Respectively, the following are the key takeaways of the event:

  1. Industry 4.0 has really penetrated in the minds of the affiliated professionals across all the major industrial verticals. Every person holding a relevant position in the industry acknowledges that they need to understand and practically proceed with actual projects.
  • Each industry has its specific characteristics that shape its specific needs in terms of how to adopt and integrate Industry 4.0 solutions. No matter how self-evident this might sound, it is not an easy task to adjust every type of solution to any kind of industry or business case. For example, reducing downtime is more crucial to the process manufacturing than to other types of production. So as Industry 4.0 projects are becoming all the more focused and profound, clear identification of the business case and the expected outcomes is crucial.
  • Size and power of a company is not necessarily associated with successful Industry 4.0 positioning. Yes, indeed, many of the biggest players in the market have implemented projects and are quickly moving towards the so-called digitalisation of manufacturing, but quite a lot of them are also reluctant to proceed or they are concerned of how to leverage on their rather big pool of resources.
  • Projects related to this very agenda are fit for companies that have achieved an adequately satisfactory level of operation and want to evolve further. For example, industrial companies that still struggle with issues of basic quality assurance for their products or safety of the workforce need better to focus on these priorities, as the market is moving fast.

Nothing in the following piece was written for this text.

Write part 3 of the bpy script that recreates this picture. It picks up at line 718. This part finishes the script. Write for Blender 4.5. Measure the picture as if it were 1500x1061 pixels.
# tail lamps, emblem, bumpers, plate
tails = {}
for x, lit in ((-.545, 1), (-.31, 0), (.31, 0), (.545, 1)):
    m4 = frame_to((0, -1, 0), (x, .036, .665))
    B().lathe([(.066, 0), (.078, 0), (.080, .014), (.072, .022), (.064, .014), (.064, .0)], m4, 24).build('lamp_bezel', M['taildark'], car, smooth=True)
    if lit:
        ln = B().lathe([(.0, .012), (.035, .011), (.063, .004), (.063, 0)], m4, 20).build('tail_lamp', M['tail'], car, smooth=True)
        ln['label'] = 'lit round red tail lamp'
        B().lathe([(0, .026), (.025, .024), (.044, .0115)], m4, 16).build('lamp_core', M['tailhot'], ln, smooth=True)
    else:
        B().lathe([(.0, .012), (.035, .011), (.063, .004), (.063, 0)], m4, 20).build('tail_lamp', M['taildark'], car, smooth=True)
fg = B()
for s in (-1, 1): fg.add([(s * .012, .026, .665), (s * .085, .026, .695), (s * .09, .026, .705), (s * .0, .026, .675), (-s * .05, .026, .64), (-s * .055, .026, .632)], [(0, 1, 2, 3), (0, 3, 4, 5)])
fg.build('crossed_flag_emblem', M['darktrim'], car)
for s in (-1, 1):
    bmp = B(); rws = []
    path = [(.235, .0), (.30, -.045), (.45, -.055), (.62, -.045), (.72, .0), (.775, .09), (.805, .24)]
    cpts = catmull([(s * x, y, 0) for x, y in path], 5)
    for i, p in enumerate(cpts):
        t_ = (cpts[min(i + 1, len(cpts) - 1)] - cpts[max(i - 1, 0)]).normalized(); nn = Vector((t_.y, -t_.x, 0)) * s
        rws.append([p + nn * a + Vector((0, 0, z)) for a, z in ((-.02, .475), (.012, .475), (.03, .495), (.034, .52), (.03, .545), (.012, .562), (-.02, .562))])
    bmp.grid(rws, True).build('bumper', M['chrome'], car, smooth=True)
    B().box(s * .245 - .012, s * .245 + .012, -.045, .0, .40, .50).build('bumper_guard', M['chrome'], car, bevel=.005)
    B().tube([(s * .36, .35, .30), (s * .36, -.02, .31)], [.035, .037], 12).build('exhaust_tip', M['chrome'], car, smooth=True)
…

  • The future of workforce in the manufacturing area is of great interest to all the affiliated members of the industrial community, particularly the one active in the German market. Trade unions are working with companies, the government, the schools and academia in order to educate executives, employees, researchers and young students in accordance with the future labour needs of the industry. According to their beliefs, humans will be the epicentre of the technological advancements, as these are going to be assisting and not substituting them, while human factor is the one which is going to develop, maintain and control every technology in the end of the day.
  • Security and ownership of data are of utmost importance for all the partners involved in current projects and constitute major issues for all those still considering to jump on the train in the near future. Organisations such as the IIC and the European Commission have made big steps towards simplifying the data-related regulatory issues, yet there are still more to be done in order to achieve a clear landscape for businesses and individuals.

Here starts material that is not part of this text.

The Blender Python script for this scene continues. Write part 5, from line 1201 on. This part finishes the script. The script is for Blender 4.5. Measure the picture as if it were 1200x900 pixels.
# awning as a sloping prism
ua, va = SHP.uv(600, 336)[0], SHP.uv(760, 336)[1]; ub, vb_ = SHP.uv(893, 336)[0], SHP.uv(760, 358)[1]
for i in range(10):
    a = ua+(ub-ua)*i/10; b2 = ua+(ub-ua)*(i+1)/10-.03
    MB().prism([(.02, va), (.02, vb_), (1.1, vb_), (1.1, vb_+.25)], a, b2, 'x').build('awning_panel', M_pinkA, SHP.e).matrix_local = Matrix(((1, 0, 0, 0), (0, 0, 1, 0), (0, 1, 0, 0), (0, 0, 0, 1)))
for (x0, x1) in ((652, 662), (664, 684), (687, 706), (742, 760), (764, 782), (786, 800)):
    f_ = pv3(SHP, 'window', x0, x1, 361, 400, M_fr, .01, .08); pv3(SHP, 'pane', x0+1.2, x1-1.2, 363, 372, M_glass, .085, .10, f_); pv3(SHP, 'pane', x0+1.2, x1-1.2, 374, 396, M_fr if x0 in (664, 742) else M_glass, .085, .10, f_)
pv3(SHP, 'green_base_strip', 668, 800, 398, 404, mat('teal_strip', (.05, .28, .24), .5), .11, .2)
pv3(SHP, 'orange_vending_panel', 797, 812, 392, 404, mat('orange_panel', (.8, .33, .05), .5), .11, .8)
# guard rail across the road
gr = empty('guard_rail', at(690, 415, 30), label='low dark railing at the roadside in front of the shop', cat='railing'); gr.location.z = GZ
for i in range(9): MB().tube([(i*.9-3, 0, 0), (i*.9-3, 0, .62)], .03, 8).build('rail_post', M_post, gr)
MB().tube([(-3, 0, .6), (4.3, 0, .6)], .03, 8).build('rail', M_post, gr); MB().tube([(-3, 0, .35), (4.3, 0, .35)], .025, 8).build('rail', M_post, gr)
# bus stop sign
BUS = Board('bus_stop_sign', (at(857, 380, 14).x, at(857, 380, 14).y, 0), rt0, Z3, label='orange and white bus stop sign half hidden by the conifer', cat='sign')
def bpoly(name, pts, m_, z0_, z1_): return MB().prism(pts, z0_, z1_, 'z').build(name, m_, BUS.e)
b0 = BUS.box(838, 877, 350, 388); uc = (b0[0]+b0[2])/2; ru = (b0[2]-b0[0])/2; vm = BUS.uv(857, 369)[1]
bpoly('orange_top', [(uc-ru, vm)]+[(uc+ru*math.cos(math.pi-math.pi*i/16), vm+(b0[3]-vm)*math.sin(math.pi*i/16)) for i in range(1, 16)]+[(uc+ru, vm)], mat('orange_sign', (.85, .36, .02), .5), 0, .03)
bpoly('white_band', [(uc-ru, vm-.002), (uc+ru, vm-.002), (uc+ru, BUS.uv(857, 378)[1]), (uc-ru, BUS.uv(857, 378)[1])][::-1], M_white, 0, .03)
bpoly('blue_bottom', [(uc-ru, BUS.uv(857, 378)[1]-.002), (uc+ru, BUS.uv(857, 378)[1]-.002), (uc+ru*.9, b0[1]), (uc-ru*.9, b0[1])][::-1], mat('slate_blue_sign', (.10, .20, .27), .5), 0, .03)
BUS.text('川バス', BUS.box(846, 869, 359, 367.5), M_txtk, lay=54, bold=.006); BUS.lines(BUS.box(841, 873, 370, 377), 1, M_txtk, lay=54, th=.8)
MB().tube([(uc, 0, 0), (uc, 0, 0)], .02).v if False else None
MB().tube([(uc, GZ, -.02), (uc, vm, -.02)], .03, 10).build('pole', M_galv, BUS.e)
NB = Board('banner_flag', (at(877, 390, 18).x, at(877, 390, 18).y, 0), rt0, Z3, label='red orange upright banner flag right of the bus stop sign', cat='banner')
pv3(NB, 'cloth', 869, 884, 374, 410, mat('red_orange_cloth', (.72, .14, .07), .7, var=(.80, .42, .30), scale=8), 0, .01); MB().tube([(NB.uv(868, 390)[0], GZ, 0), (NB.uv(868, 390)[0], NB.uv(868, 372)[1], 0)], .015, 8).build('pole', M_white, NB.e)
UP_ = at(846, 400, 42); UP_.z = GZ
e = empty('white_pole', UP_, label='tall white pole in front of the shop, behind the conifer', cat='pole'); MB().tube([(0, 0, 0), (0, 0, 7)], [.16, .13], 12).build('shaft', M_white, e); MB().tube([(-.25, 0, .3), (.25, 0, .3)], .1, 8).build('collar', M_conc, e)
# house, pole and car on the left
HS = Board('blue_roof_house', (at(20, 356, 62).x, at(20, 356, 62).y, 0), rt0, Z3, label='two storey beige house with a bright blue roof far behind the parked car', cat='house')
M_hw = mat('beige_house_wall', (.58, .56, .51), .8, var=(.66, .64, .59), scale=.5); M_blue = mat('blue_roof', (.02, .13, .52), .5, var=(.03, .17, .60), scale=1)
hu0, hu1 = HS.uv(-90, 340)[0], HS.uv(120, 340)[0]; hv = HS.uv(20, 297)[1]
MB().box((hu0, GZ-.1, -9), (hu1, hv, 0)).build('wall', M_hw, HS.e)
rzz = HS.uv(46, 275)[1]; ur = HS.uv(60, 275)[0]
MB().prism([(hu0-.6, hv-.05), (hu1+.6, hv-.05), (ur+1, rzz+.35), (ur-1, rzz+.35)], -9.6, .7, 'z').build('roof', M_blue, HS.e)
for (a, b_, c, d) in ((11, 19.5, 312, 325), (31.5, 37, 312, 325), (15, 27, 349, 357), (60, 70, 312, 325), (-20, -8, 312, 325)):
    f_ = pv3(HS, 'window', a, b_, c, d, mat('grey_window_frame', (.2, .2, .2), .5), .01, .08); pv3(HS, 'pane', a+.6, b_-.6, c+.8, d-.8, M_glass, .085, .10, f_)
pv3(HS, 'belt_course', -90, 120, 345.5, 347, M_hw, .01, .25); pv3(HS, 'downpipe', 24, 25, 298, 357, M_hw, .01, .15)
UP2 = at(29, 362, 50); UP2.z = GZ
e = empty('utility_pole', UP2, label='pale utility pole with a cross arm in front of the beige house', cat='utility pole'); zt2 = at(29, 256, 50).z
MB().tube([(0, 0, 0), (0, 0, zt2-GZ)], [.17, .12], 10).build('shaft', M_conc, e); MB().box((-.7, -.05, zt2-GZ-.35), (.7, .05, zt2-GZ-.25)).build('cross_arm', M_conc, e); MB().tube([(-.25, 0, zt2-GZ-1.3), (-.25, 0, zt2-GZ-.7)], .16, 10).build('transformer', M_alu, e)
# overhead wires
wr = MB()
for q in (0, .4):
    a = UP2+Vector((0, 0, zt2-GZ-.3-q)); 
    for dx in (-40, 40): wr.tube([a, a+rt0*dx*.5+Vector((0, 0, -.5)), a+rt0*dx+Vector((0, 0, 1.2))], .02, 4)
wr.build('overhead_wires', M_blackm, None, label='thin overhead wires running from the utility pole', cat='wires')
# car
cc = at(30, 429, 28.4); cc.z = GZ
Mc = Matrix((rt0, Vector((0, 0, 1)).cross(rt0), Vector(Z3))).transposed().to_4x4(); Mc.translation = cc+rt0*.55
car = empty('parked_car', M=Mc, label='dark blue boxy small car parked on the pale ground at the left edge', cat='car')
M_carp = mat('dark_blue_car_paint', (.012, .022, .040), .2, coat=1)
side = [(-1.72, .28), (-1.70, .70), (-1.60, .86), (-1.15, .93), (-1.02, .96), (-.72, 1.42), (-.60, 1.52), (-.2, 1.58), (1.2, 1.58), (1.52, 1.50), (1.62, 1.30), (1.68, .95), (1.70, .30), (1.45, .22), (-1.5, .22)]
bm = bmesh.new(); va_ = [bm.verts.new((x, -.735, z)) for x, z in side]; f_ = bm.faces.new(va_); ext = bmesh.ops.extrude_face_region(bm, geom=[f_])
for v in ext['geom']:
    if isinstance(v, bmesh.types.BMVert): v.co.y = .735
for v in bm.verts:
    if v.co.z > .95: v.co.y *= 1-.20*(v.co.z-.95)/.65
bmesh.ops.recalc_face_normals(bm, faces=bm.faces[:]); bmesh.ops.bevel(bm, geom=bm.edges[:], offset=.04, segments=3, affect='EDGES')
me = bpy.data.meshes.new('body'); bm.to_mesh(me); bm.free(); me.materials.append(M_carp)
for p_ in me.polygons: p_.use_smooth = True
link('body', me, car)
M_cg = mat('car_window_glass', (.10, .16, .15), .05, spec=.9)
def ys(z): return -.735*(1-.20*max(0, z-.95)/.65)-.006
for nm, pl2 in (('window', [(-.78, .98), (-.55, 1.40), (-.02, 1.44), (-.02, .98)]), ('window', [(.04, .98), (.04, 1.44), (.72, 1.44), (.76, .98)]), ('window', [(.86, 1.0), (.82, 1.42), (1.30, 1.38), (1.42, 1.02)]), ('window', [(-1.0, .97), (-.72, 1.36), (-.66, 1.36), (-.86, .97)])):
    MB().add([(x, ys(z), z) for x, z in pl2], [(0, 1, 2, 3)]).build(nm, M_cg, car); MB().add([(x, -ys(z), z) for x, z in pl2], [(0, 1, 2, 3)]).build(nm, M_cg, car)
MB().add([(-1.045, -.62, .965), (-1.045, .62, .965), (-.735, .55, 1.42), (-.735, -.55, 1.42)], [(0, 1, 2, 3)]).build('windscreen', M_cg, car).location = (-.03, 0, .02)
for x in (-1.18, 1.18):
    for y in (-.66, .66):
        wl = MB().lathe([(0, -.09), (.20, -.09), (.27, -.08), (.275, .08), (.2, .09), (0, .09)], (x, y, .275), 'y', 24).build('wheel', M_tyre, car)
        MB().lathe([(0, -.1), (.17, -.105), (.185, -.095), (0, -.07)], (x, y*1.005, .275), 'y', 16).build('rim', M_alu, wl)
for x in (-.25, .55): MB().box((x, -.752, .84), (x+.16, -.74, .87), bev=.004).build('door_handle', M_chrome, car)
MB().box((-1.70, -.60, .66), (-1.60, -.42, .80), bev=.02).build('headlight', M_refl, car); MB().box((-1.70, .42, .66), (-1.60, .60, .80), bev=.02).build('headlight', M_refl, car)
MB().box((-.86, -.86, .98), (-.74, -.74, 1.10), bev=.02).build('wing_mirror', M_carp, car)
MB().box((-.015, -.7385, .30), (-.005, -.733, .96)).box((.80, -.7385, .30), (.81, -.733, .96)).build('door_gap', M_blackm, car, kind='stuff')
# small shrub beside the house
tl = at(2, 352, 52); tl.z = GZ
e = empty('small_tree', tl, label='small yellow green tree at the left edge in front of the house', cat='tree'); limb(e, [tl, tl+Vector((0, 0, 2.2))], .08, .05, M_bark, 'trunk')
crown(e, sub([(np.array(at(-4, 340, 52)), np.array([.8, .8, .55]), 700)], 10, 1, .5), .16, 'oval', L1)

  • Stretching beyond that, data and security concerns are also proving to be a key defining factor for business decisions; for example, an OEM that decides to share his data with an IoT Platform vendor in order to integrate their systems, suddenly might realise an additional factor of exposure to risk for their company, its precious performance data and financial figures.The Industry 4.0 agenda generates new internal divisions in companies, e.g. Smart Manufacturing, Digital Transformation department, as well as it subsequently adds to the existing position titles. Interestingly enough, we noticed some heads of IoT Labs, some chief digital officers, and so forth.
  • Each industry has its specific characteristics that shape its specific needs in terms of how to adopt and integrate Industry 4.0 solutions. No matter how self-evident this might sound, it is not an easy task to adjust every type of solution to any kind of industry or business case. For example, reducing downtime is more crucial to the process manufacturing than to other types of production. So as Industry 4.0 projects are becoming all the more focused and profound, clear identification of the business case and the expected outcomes is crucial.

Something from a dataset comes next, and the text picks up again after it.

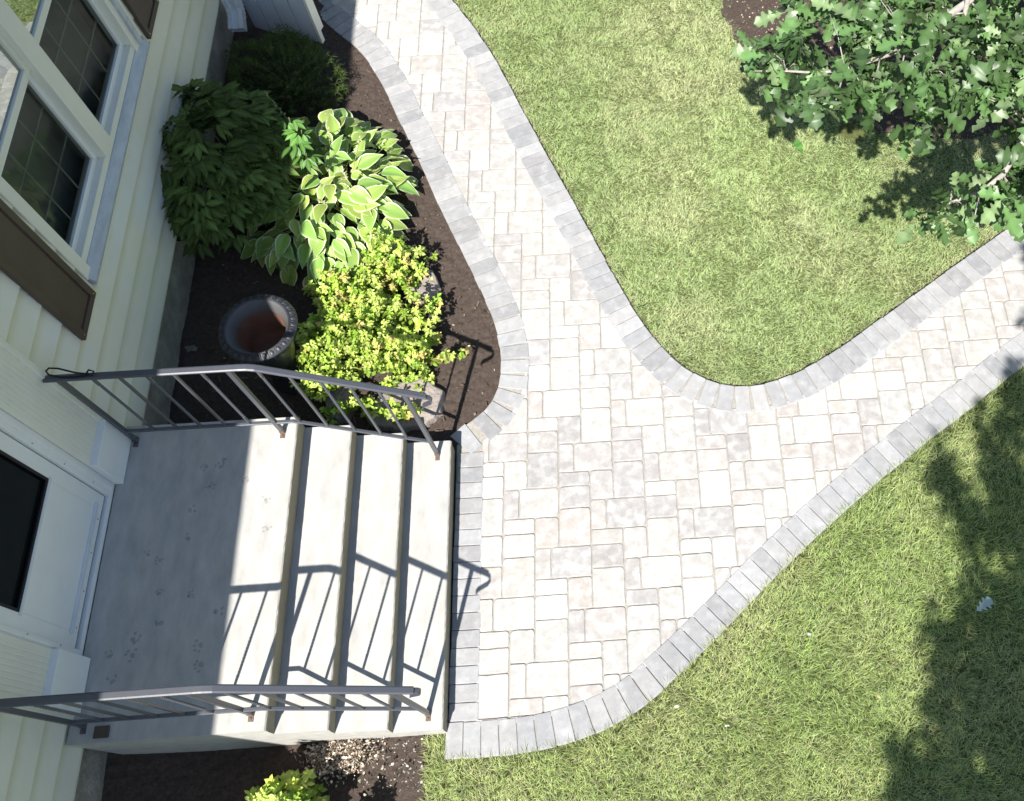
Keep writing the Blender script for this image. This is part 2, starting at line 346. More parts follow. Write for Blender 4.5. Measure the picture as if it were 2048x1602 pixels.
def stone(mb, poly, gap, r, ztop, col, tilt=.0012, jit=.0008, depth=.035):
    if parea(poly) < 0: poly = poly[::-1]
    p = offset_convex(poly, gap)
    if p is None or parea(p) < .0006: return
    P = round_poly(p, r, 3, jit); c = P.mean(0); n = len(P)
    tx, ty = random.gauss(0, tilt) / .1, random.gauss(0, tilt) / .1
    zt = lambda q: ztop + (q[0] - c[0]) * tx + (q[1] - c[1]) * ty
    def inset(d):
        v = P - c; l = np.hypot(*v.T)[:, None]; return c + v * (1 - d / np.maximum(l, .02))
    r1 = inset(.0055); r2 = inset(.0018)
    vs = [(q[0], q[1], zt(q)) for q in r1] + [(q[0], q[1], zt(q) - .0016) for q in r2] + [(q[0], q[1], zt(q) - .0055) for q in P] + [(q[0], q[1], ztop - depth) for q in P]
    fs = [tuple(range(n))]
    for k in range(3):
        for j in range(n): fs.append((k * n + j, (k + 1) * n + j, (k + 1) * n + (j + 1) % n, k * n + (j + 1) % n))
    mb.add(vs, fs, col)
def clip(poly, a, b, keepleft=True):
    d = b - a; nrm = np.array([-d[1], d[0]]); out = []
    if not keepleft: nrm = -nrm
    s = [(p - a) @ nrm for p in poly]; n = len(poly)
    for i in range(n):
        p, q = poly[i], poly[(i + 1) % n]; sp, sq = s[i], s[(i + 1) % n]
        if sp >= 0: out.append(p)
        if (sp >= 0) != (sq >= 0): out.append(p + (q - p) * sp / (sp - sq))
    return np.array(out) if len(out) > 2 else None
cream = [(.56, .535, .49), (.51, .475, .435), (.49, .435, .395), (.455, .425, .405), (.53, .505, .465), (.415, .385, .37), (.52, .495, .45), (.555, .525, .48), (.62, .61, .585), (.70, .70, .685)]
wts = [8, 6, 4, 5, 7, 3, 3, 6, 3, 1.6]
def jitc(c, a=.03):
    k = random.uniform(1 - a, 1 + a); h = random.uniform(-.012, .012); return tuple(min(.85, v * k * m_) for v, m_ in zip(c, (1 + h, 1, 1 - h)))
def softc(c):
    g_ = sum(c) / 3; return tuple((.52 + (g_ - .52) * .70 + (v - g_) * .68) * .735 for v in c)
mb = MB()
E1 = np.array([.05306, .0]); E2 = np.array([.0007, .0521]); O = np.array([2.593, 1.368])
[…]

  • Size and power of a company is not necessarily associated with successful Industry 4.0 positioning. Yes, indeed, many of the biggest players in the market have implemented projects and are quickly moving towards the so-called digitalisation of manufacturing, but quite a lot of them are also reluctant to proceed or they are concerned of how to leverage on their rather big pool of resources.
  • Projects related to this very agenda are fit for companies that have achieved an adequately satisfactory level of operation and want to evolve further. For example, industrial companies that still struggle with issues of basic quality assurance for their products or safety of the workforce need better to focus on these priorities, as the market is moving fast.
  • The future of workforce in the manufacturing area is of great interest to all the affiliated members of the industrial community, particularly the one active in the German market. Trade unions are working with companies, the government, the schools and academia in order to educate executives, employees, researchers and young students in accordance with the future labour needs of the industry. According to their beliefs, humans will be the epicentre of the technological advancements, as these are going to be assisting and not substituting them, while human factor is the one which is going to develop, maintain and control every technology in the end of the day.
  • Security and ownership of data are of utmost importance for all the partners involved in current projects and constitute major issues for all those still considering to jump on the train in the near future. Organisations such as the IIC and the European Commission have made big steps towards simplifying the data-related regulatory issues, yet there are still more to be done in order to achieve a clear landscape for businesses and individuals.
  • Stretching beyond that, data and security concerns are also proving to be a key defining factor for business decisions; for example, an OEM that decides to share his data with an IoT Platform vendor in order to integrate their systems, suddenly might realise an additional factor of exposure to risk for their company, its precious performance data and financial figures.